A number of pillars constitutes the foundation of smart cities; namely, a) connectivity infrastructure, b) adaptive laws and regulation to cater for disruptive technologies, c) an innovative ecosystem that drives innovation and helps translating ideas into marketable products, d) high skilled and competence workforce through solid education and research institutions, e) the availability of correct and accessible open data to flourish innovative solutions, f) the existence of a resilient infrastructure to sustain natural disasters and man-made attacks on the city.
Cities become smart by adapting to disruptive innovations and services. Such disruptions can be technological or social. Examples of technological disruptors include big data analytics, cloud computing, mobile computing, 3D printing, artificial intelligence, Internet of Things (IoT), autonomous vehicles, robotics, drones and blockchain technology, to name a few. Social disruptions include crowed sourcing, the sharing economy, gamification, social media and others. Smart solutions in cities are a product of thoughtful utilization of disruptive innovations.

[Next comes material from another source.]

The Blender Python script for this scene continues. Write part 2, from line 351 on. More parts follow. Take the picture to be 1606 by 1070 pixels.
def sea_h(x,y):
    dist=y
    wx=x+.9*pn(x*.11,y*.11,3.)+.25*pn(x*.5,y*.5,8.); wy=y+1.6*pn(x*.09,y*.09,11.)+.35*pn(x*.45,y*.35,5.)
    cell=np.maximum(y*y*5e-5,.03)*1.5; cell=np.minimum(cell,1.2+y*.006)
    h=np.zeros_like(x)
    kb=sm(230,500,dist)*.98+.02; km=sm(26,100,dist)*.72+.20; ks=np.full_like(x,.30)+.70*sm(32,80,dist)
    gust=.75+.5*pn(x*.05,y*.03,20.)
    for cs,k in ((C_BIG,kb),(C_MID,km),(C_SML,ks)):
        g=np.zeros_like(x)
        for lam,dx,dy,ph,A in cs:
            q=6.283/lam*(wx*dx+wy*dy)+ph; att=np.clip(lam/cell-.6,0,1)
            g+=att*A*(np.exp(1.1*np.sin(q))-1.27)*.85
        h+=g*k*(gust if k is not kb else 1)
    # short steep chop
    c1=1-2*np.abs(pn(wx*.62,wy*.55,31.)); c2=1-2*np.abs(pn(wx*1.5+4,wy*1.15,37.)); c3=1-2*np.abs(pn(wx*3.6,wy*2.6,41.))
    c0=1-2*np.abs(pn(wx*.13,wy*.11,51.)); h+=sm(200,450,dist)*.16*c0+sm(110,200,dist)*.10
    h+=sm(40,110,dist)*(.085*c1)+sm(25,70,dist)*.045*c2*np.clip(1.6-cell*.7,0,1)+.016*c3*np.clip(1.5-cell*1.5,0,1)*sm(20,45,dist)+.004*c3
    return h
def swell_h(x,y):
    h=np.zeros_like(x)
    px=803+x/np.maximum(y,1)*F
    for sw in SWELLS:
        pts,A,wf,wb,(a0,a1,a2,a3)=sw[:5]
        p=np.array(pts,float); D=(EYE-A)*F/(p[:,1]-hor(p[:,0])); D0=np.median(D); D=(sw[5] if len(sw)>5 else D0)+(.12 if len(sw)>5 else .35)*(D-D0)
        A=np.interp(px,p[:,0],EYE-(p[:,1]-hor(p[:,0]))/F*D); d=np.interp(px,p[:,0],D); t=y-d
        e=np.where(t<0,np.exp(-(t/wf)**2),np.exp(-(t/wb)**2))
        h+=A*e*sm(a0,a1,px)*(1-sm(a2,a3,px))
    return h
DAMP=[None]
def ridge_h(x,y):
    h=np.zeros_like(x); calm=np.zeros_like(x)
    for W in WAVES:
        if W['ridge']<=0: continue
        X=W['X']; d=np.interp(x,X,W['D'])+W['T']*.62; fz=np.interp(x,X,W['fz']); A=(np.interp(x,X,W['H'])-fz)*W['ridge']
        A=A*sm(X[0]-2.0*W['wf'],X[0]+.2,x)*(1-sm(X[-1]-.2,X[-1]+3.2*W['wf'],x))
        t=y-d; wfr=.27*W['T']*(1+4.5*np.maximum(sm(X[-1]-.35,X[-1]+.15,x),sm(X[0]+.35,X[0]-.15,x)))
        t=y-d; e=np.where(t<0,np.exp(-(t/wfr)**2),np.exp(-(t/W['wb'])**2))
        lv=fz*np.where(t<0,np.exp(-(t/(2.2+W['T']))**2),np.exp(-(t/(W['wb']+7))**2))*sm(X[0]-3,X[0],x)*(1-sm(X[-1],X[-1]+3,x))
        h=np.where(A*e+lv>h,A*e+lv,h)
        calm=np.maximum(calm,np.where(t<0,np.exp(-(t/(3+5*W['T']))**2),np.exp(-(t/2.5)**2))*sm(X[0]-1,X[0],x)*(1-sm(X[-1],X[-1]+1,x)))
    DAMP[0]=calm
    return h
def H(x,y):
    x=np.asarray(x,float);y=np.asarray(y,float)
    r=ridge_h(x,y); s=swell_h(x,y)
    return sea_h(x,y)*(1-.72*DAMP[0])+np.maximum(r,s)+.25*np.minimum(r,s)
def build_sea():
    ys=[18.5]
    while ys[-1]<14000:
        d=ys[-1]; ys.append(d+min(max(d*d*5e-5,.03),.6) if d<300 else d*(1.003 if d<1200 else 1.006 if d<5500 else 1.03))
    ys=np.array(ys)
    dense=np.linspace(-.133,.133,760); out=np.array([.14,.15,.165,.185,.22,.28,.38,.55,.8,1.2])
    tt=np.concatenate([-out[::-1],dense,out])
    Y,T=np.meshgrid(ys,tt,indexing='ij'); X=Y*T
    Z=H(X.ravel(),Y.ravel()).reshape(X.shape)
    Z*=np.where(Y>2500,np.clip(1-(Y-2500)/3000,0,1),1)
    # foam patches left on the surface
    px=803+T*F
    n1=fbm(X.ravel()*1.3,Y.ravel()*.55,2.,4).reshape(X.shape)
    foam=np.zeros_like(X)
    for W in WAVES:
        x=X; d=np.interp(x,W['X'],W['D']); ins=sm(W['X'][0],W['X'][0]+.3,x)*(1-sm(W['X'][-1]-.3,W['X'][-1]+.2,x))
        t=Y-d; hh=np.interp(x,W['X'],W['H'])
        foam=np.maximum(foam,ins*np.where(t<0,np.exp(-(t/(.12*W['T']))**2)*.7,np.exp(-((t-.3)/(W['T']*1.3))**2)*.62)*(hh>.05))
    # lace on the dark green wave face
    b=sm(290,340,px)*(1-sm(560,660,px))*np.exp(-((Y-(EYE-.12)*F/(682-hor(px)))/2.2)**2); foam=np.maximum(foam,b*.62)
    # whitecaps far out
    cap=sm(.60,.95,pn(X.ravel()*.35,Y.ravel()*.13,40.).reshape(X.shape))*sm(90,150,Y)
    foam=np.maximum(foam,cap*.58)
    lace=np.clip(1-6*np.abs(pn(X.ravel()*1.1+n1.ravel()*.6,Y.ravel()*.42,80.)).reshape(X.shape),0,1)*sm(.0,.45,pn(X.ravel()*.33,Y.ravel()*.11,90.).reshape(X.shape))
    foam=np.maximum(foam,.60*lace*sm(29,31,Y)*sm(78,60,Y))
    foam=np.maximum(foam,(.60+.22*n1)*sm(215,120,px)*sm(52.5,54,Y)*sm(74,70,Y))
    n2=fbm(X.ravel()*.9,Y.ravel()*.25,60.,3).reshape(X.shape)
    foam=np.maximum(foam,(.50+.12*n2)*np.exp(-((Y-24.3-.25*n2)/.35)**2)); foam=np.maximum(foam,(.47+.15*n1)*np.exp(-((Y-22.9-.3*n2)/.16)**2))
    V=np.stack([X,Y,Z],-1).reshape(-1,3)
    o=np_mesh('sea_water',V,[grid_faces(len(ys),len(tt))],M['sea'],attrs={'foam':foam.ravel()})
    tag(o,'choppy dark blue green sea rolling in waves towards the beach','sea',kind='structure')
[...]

A smart city comprises of many smart services and solutions. Typical smart city service includes smart mobility, smart energy, smart water and smart waste, to name a few. Smart mobility is characterized by adoption of technologies to reduce congestion, suggest fastest routes and reduce impact on environment. Technologies such as smart traffic control signals, smart lighting, autonomous vehicles, smart parking and ride-sharing services are some examples. Smart energy emphasizes on reducing energy consumption. Use of LED lightening, roof-top solar panels, smart household appliances, smart electricity meters and smart grids are some examples of technologies used in smart energy.